In summary, the law itself directs what the commission shall do if it “ shall find ’ ’ certain things and what it shall do if it “ shall find ” other things. (§ 9-b, subd. 2.) We take this all to mean, in the context of fair play which has almost become due process in our legal thinking, that there must be some enunciation by the commission of its finding and the basis for its finding, and that it must be bottomed upon something resembling proof. If then the evidence taken at the prior hearing is ruled out of consideration, the commission must consider the matter anew and make a fresh determination upon a record which permits a review of its action by the court.

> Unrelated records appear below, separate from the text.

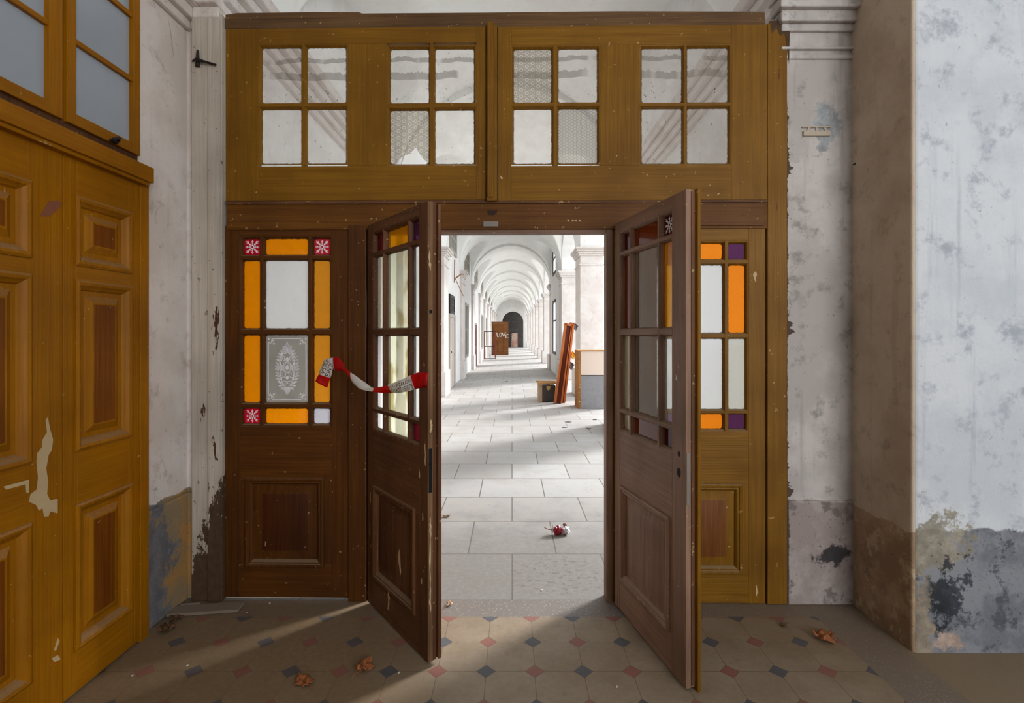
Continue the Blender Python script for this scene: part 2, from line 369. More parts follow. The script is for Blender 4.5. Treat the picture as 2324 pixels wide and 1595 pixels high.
# corridor floor: stone slabs in courses
t = NT('stone slabs'); p = t.pos(); nz = t.noise(p, 3, 6, .65); fine = t.noise(p, 30, 6, .7)
br = t.n('TexBrick', Vector=t.scale(p, (1, 1, 1), (.3, -2.89, 0)), Scale=1.0, Color1=lin(176, 174, 172), Color2=lin(162, 158, 154), Mortar=lin(112, 100, 86), **{'Mortar__Size': .0055, 'Mortar__Smooth': .3, 'Brick__Width': .6, 'Row__Height': .605, 'Bias': 0.0})
c = t.mix(t.step(nz, .4, .7, 0, .5), br.outputs[0], lin(156, 146, 136))
c = t.mix(t.step(fine, .63, .72, 0, .55), c, lin(112, 98, 82))
sx, sy, sz_ = t.sep(p)
grime_dim = t.step(t.math('ADD', sy, t.math('MULTIPLY', t.math('SUBTRACT', nz, .5), 2.4)), 3.3, 5.2, .85, 0)  # grime near the door, deepened so the colour carries the dimmer light there
c = t.mix(t.math('MULTIPLY', grime_dim, t.step(fine, .2, .6, .75, 1.0)), c, lin(112, 106, 99))
c = t.mix(t.math('MULTIPLY', br.outputs[1], .75), c, lin(92, 82, 72))
c = t.mix(t.math('MULTIPLY', t.step(t.noise(t.scale(p, (1, 1, 1), (3, 8, 1)), 9, 8, .75), .58, .68), .35), c, lin(110, 102, 92))
pit = t.math('MULTIPLY', t.step(t.noise(t.scale(p, (1, 1.3, 1)), 24, 5, .6), .54, .62), t.blob(p, (.3, 3.2, 0), (.32, .28, 1), .15))
c = t.mix(t.math('MULTIPLY', pit, .6), c, lin(92, 82, 68))
M['slabs'] = t.bsdf(c, .6, t.math('SUBTRACT', t.math('MULTIPLY', fine, .3), br.outputs[1]), .3, .006)
M['ground'] = plain('courtyard gravel', lin(190, 188, 184), .9)

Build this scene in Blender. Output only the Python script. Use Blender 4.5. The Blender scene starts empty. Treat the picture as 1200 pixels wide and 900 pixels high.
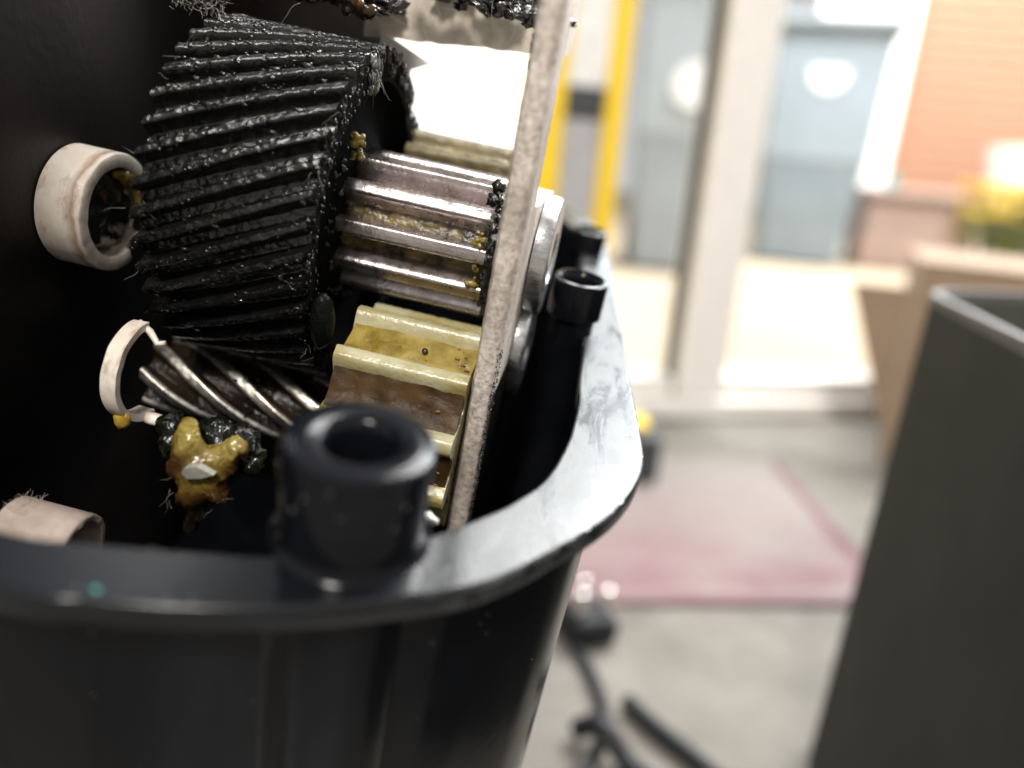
import bpy, bmesh, math, random
from mathutils import Vector, Matrix, noise
random.seed(7)
R = math.radians
S = bpy.context.scene
COL = S.collection

# ------------------------------------------------------------------ camera
CAM_H = 0.28
pitch, roll = R(15), R(5)
fwd = Vector((0, math.cos(pitch), -math.sin(pitch)))
up0 = Vector((0, math.sin(pitch), math.cos(pitch)))
rt0 = Vector((1, 0, 0))
cx = rt0 * math.cos(roll) + up0 * math.sin(roll)
cy = up0 * math.cos(roll) - rt0 * math.sin(roll)
cz = -fwd
CAM = Matrix(((cx.x, cy.x, cz.x, 0), (cx.y, cy.y, cz.y, 0), (cx.z, cy.z, cz.z, CAM_H), (0, 0, 0, 1)))
cd = bpy.data.cameras.new("camera")
cam = bpy.data.objects.new("camera", cd)
COL.objects.link(cam)
cam.matrix_world = CAM
cd.sensor_width, cd.lens = 36, 27
cd.clip_start, cd.clip_end = 0.005, 200
cd.dof.use_dof = True
cd.dof.focus_distance = 0.125
cd.dof.aperture_fstop = 6.5
S.camera = cam

# ------------------------------------------------------------------ world, lamps, exposure
wd = bpy.data.worlds.new("World")
S.world = wd
wd.use_nodes = True
bg = wd.node_tree.nodes["Background"]
bg.inputs[0].default_value = (1.0, 0.985, 0.975, 1)
bg.inputs[1].default_value = 0.62


def area(name, loc, target, sx, sy, power, color=(1, 1, 1)):
    l = bpy.data.lights.new(name, 'AREA')
    l.shape, l.size, l.size_y, l.energy, l.color = 'RECTANGLE', sx, sy, power, color
    o = bpy.data.objects.new(name, l)
    COL.objects.link(o)
    o.location = loc
    d = Vector(target) - Vector(loc)
    o.rotation_euler = d.to_track_quat('-Z', 'Y').to_euler()
    return o


area("door_daylight", (0.78, 1.32, 1.28), (0.55, 0.0, 1.0), 1.15, 1.2, 44, (0.90, 0.96, 1.0))
area("patio_daylight", (2.15, 3.0, 4.2), (1.9, 4.6, 0.0), 3.7, 3.2, 1200, (1.0, 0.98, 0.95))
area("room_lamp", (-0.15, -1.60, 2.0), (-0.03, 0.5, 0.22), 0.45, 0.36, 62, (1.0, 0.95, 0.88))

S.view_settings.view_transform = 'Standard'
S.view_settings.look = 'None'
S.view_settings.exposure = 0.13
S.view_settings.gamma = 1.0
S.view_settings.use_curve_mapping = False
S.render.engine = 'CYCLES'
S.cycles.use_denoising = True
S.cycles.max_bounces = 8
S.cycles.transparent_max_bounces = 12
S.cycles.sample_clamp_indirect = 6.0
S.cycles.caustics_reflective = False
S.cycles.caustics_refractive = False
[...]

We find it unnecessary to explore the area discussed in the dissenting opinion relating to the evils connected with running races and boxing and the lesser “ exposure to rascality in the conduct of harness racing” (post, p. 86). All of these “ sports ” in the face of a history of corruption have been legalized by the Legislature. We are here dealing with “ the problem of reconciling, in the field of administrative action, democratic safeguards and standards of fair play with the
The order appealed from should he affirmed, with costs.